In fact Part III handles the jazz scales, with among others the neo-classical or Mohammedan Harmonic Minor and jazz minor modes, including the super-Locrian. The Phrygian-Dominant or Spanish Flamenco scale also comes through here. Miles Davis will resurrect from your guitar fretboard. Hear him cry in a minor mode.

Part IV discusses and teaches atonal scales, beginning with the Chromatic scale with twelve notes to the octave, and the Whole Tone scale with six tones to the octave and "an odd sort of 'lost' quality." A third atonal scale is the Diminished. This Part IV ends with "exotic and ethnic scales" such as one called the enigmatic and the double harmonic or "gypsy" scale, which are basically hybrids of earlier scales. The ethnic scales include the Hungarian, Persian, Arabian (or major Locrian), Egyptian (said to "tend to lack resolution, and sound odd") and a few Japanese scales.

This excellent and very comprehensive and instructive scale book closes with a double appendix. The first appendix is an excellent table for constructing each of the scales, very clear and concise. The second is the always useful display of the note names a guitar fretboard over nearly two octaves (more than you will ever reach or see!)
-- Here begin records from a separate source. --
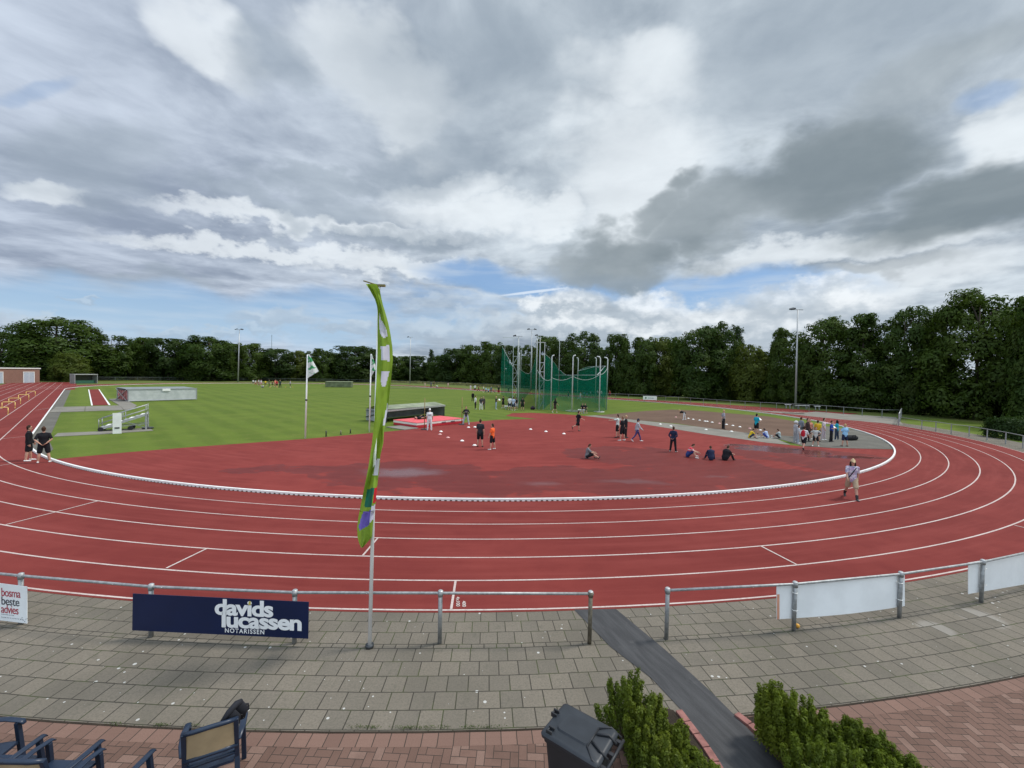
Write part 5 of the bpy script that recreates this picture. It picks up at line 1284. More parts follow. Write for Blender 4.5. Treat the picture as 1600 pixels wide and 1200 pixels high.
def garment(kind, key, p, vox, wide=1.0):
    k = (kind, key, vox, wide)
    if k in MESHES: return MESHES[k]
    b = MB(); U = Vector((0, 0, p.up)); g = .02
    if kind in ('tshirt', 'jacket', 'vest', 'long_shirt'):
        a, r = torso_pts(p, -.09, .47, g, wide); a = [q + U for q in a]
        if kind == 'long_shirt': a[0] = a[0] - p.sp * .12; r[0] = (r[0][0] + .02, r[0][1] + .02)
        r[-1] = (r[-1][0] - .02, r[-1][1] - .01); sweep(b, a, r)
        L_, R_ = p.arms[0][0], p.arms[1][0]; sweep(b, [L_ + U, L_.lerp(p.sp * .47, .5) + U, p.sp * .475 + U, R_.lerp(p.sp * .47, .5) + U, R_ + U], [.066, .074, .078, .074, .066], side=(0, 1, 0))
        for sh, el, wr in p.arms:
            if kind == 'jacket': sweep(b, [sh.lerp(p.sp * .43, .62) + U, sh.lerp(p.sp * .44, .12) + U, sh.lerp(el, .4) + U, el + U, wr + U], [.075, .076, .064, .056, .044])
            elif kind != 'vest': sweep(b, [sh.lerp(p.sp * .43, .62) + U, sh.lerp(p.sp * .44, .12) + U, sh.lerp(el, .25) + U, sh.lerp(el, .74) + U], [.066, .067, .063, .062])
        if kind == 'jacket': sweep(b, [p.sp * .46 + U, p.sp * .52 + U], [.085, .07])
    elif kind in ('shorts', 'trousers', 'leggings'):
        a, r = torso_pts(p, -.09, .10, .014, wide); sweep(b, [q + U for q in a], r)
        for hip, kn, an, toe in p.legs:
            if kind == 'shorts': sweep(b, [hip + U, hip.lerp(kn, .4) + U, hip.lerp(kn, .88) + U], [.108, .104, .098])
            elif kind == 'trousers': sweep(b, [hip + U, hip.lerp(kn, .4) + U, kn + U, kn.lerp(an, .5) + U, an + U - Vector((0, 0, .02))], [.105, .096, .078, .072, .064])
            else: sweep(b, [hip + U, hip.lerp(kn, .4) + U, kn + U, kn.lerp(an, .35) + U, an + U], [.096, .086, .062, .065, .043])
    elif kind[:-1] == 'shoe_':
        for hip, kn, an, toe in p.legs[int(kind[-1]):int(kind[-1]) + 1]: sweep(b, [an + U - toe * .035 - Vector((0, 0, .03)), an + U + toe * .05 - Vector((0, 0, .042)), an + U + toe * .17 - Vector((0, 0, .056))], [(.044, .042), (.047, .036), (.042, .022)])
    elif kind[:-1] == 'boot_':
        for hip, kn, an, toe in p.legs[int(kind[-1]):int(kind[-1]) + 1]:
            sweep(b, [an + U - toe * .035 - Vector((0, 0, .03)), an + U + toe * .05 - Vector((0, 0, .042)), an + U + toe * .17 - Vector((0, 0, .056))], [(.044, .042), (.047, .036), (.042, .022)]); sweep(b, [kn.lerp(an, .70) + U, an + U], [.058, .052])
    elif kind in ('hair', 'hair_long', 'hair_bun'):
        c, hd, hf = p.hc, p.hd, p.hf
        sweep(b, [c + hd * z + hf * y for z, y in ((-.055, -.052), (-.01, -.034), (.04, -.018), (.085, -.012), (.112, -.010))], [(.060, .048), (.075, .072), (.083, .092), (.076, .088), (.050, .058)], seg=16)
        if kind == 'hair_long':
            for sd in (-1, 0, 1): sweep(b, [c + hd * .02 + Vector((sd * .065, 0, 0)) - hf * (.01 + .07 * (sd == 0)), c - hd * .10 + Vector((sd * .078, 0, 0)) - hf * (.015 + .075 * (sd == 0)), c - hd * .22 + Vector((sd * .085, 0, 0)) - hf * (.0 + .085 * (sd == 0))], [(.035, .05), (.042, .05), (.030, .035)])
    elif kind in ('cap', 'sunhat'):
        c, hd, hf = p.hc, p.hd, p.hf
        sweep(b, [c + hd * z - hf * .004 for z in (.035, .075, .105, .125)], [(.090, .108), (.088, .105), (.076, .09), (.05, .06)], seg=16)
        if kind == 'cap': sweep(b, [c + hd * .04 + hf * .06, c + hd * .03 + hf * .165], [(.07, .010), (.052, .009)])
        else: sweep(b, [c + hd * .034, c + hd * .042], [(.15, .165), (.145, .16)], seg=20)
    elif kind == 'sunglasses':
        c, hd, hf = p.hc, p.hd, p.hf
        for sd in (-1, 1): sweep(b, [c + hf * .090 + hd * .022 + Vector((sd * .012, 0, 0)), c + hf * .082 + hd * .02 + Vector((sd * .055, 0, 0))], [(.012, .017), (.010, .016)], side=(0, 1, 0)); sweep(b, [c + hf * .08 + hd * .025 + Vector((sd * .066, 0, 0)), c + hd * .025 + Vector((sd * .08, 0, 0))], [.009, .009], seg=6)
    elif kind == 'backpack':
        q = p.sp * .30 - p.fw * .20 + U; sweep(b, [q - p.sp * .18, q, q + p.sp * .17], [(.13, .075), (.15, .095), (.11, .07)])
        for sd in (-1, 1): sweep(b, [p.sp * .46 + Vector((sd * .11, 0, 0)) - p.fw * .10 + U, p.sp * .50 + Vector((sd * .11, 0, 0)) + U, p.sp * .40 + Vector((sd * .125, 0, 0)) + p.fw * .135 + U, p.sp * .22 + Vector((sd * .13, 0, 0)) + p.fw * .11 + U], [.025, .025, .025, .02], seg=8)
    elif kind == 'strap':
        sweep(b, [p.sp * .47 + Vector((-.11, 0, 0)) + p.fw * .06 + U, p.sp * .36 + Vector((-.03, 0, 0)) + p.fw * .145 + U, p.sp * .15 + Vector((.09, 0, 0)) + p.fw * .135 + U, p.sp * .02 + Vector((.15, 0, 0)) + p.fw * .08 + U], [.02] * 4, seg=8)
    v = vox if kind != 'sunglasses' else min(vox, .011)
    if kind == 'cap' and vox > .016: v = .016
    me = skinned(b, kind, v, cloth((.3, .3, .3)), 2 if kind in ('cap', 'sunhat', 'sunglasses', 'strap') else 4); MESHES[k] = me; return me
ARM_D = (2, 9, 10)
POSES = {
 'stand': dict(), 'stand2': dict(legs=((4, 2, 6), (-5, 3, 7)), arms=((6, 9, 18), (-4, 10, 14))),
 'wide': dict(legs=((0, 0, 13), (0, 0, 13)), arms=(((.5, -.15, -.9), (-.5, .6, -.4)), ((.5, -.15, -.9), (-.5, .6, -.4)))),
 'behind': dict(legs=((0, 0, 7), (0, 0, 7)), arms=(((.34, -.30, -.90), (-.66, -.18, -.70)), ((.34, -.30, -.90), (-.66, -.24, -.66)))),
 'walk': dict(lean=3, legs=((24, 8, 2), (-22, 18, 2)), arms=((-22, 8, 16), (24, 8, 24))),
 'walkb': dict(lean=4, legs=((18, 14, 2), (-30, 45, 2)), arms=((-26, 10, 30), (22, 10, 45))),
 'point': dict(legs=((4, 2, 5), (-4, 2, 5)), arms=((75, 10, 8), (4, 8, 20))),
 'hold': dict(legs=((2, 0, 5), (-3, 2, 6)), arms=(((.3, .1, -.95), (-.45, .85, .15)), ((.3, .1, -.95), (-.35, .9, .1)))),
 'hips': dict(legs=((0, 0, 9), (2, 2, 8)), arms=(((.75, -.25, -.6), (-.7, .35, -.5)), ((.75, -.25, -.6), (-.7, .35, -.5)))),
 'bend': dict(lean=72, legs=((6, 6, 6), (-8, 4, 6)), arms=((20, 6, 6), (10, 6, 10)), head=10),
 'sit': dict(lean=10, legs=((133, 102, 8), (130, 98, 8)), arms=((48, 12, 30), (42, 12, 40)), head=18),
 'sitc': dict(lean=22, legs=((132, 101, 13), (130, 104, 13)), arms=((50, 6, 25), (50, 6, 25)), head=22),
 'sitl': dict(lean=8, legs=((130, 98, 5), (113, 54, 6)), arms=((52, 8, 22), (48, 10, 30)), head=20),
 'seat': dict(lean=8, legs=((82, 82, 8), (80, 80, 8)), arms=((30, 10, 40), (30, 10, 40)), head=8),
 'crouch': dict(lean=38, legs=((95, 130, 12), (90, 128, 12)), arms=((60, 10, 10), (50, 10, 20)), head=0),
}
PO = {}
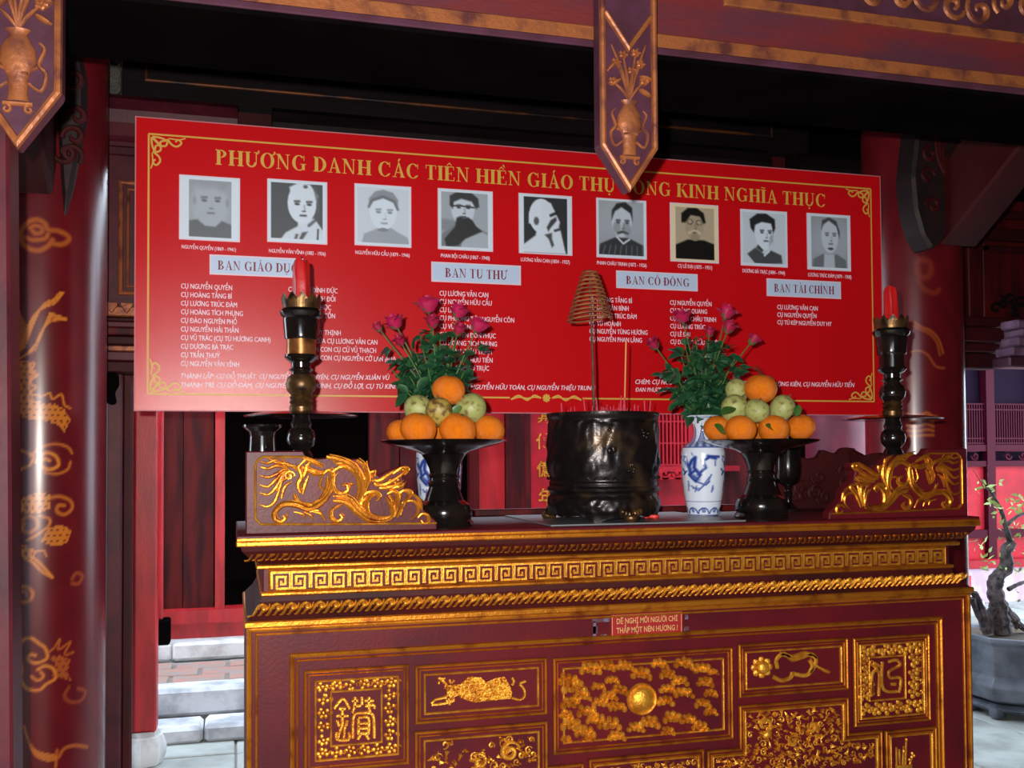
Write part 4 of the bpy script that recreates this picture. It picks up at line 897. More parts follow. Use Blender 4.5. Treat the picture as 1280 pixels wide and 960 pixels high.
p = Pr(.66); p.ell(.5, .3, .5, .4, .72, .6, .6).pol([(0, 1), (.05, .78), (.35, .66), (.65, .66), (.95, .78), (1, 1)], .22).ell(.5, .36, .21, .29, .82, 1, .08).pol([(.29, .36), (.3, .18), (.4, .06), (.58, .03), (.72, .12), (.73, .36), (.68, .22), (.5, .12), (.36, .2)], .18).face(.52, .4, .21, .28, .9).line([(.42, .58), (.52, .55), (.62, .58)], .025, .25).ell(.6, .5, .09, .12, .45, .5, .5).ell(.4, .48, .08, .1, .45, .5, .5).line([(.4, .65), (.53, .76), (.66, .68)], .02, .9); [p.line([(.1+.12*i, .98), (.16+.11*i, .8)], .012, .6, .6) for i in range(8)]; p.rim(.03, .02, .05, .03); ports.append(((745, 247, 808, 325), p))
p = Pr(.72, (.92, .86, .74)); p.pol([(0, 1), (.02, .75), (.35, .62), (.7, .62), (.98, .7), (1, 1)], .06).ell(.5, .36, .2, .27, .66, 1, .08).pol([(.22, .32), (.22, .16), (.36, .06), (.55, .05), (.7, .14), (.74, .3), (.7, .33), (.62, .2), (.42, .18), (.3, .32)], .07).face(.5, .34, .2, .2, .9).ell(.4, .3, .07, .05, .3, .7, .4).ell(.6, .31, .07, .05, .3, .7, .4).ell(.4, .3, .045, .035, .7).ell(.6, .31, .045, .035, .7).line([(.38, .5), (.5, .45), (.62, .5)], .03, .8).ell(.51, .58, .09, .06, .6).rim(.1, .05, .08, .04); ports.append(((837, 253, 898, 330), p))
p = Pr(.84); p.pol([(.12, .8), (.3, .68), (.5, .8), (.65, .72), (.88, .8), (.9, .95), (.6, .97), (.3, .98), (.2, .88)], .3).ell(.5, .42, .2, .3, .93, 1, .08).pol([(.2, .32), (.18, .16), (.35, .05), (.55, .04), (.74, .14), (.75, .3), (.7, .4), (.66, .22), (.45, .2), (.3, .26), (.27, .4)], .16).face(.54, .4, .2, .3, .85).pol([(.62, .45), (.7, .4), (.7, .55), (.6, .66)], .55, .6).pol([(.36, .62), (.48, .72), (.44, .76), (.32, .68)], .25).line([(.5, .82), (.6, .74)], .02, .95).rim(.03, .03, .03, .03); ports.append(((925, 261, 984, 335), p))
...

All in all this is a great guitar scale book, with plenty of theory and all of the scales explained and shown in guitar tabluture format, which is most easily understood by any guitarist rather than "reading" standard notation. An example of standard notation is included nevertheless for each of the scales in order to see clearly in another way the steps between the notes in each of the scales (e.g., whole or half steps). This thin and long book of Hal Leonard's Pocket Guide series (which does slide as easily into any pocket as into your guitar's case as cushion) deserves a place in any practicing and professional guitar player's heart. It makes a great back-up while getting ready for any cutting jam. Stetina's got your back. At this price how can you turn his help away?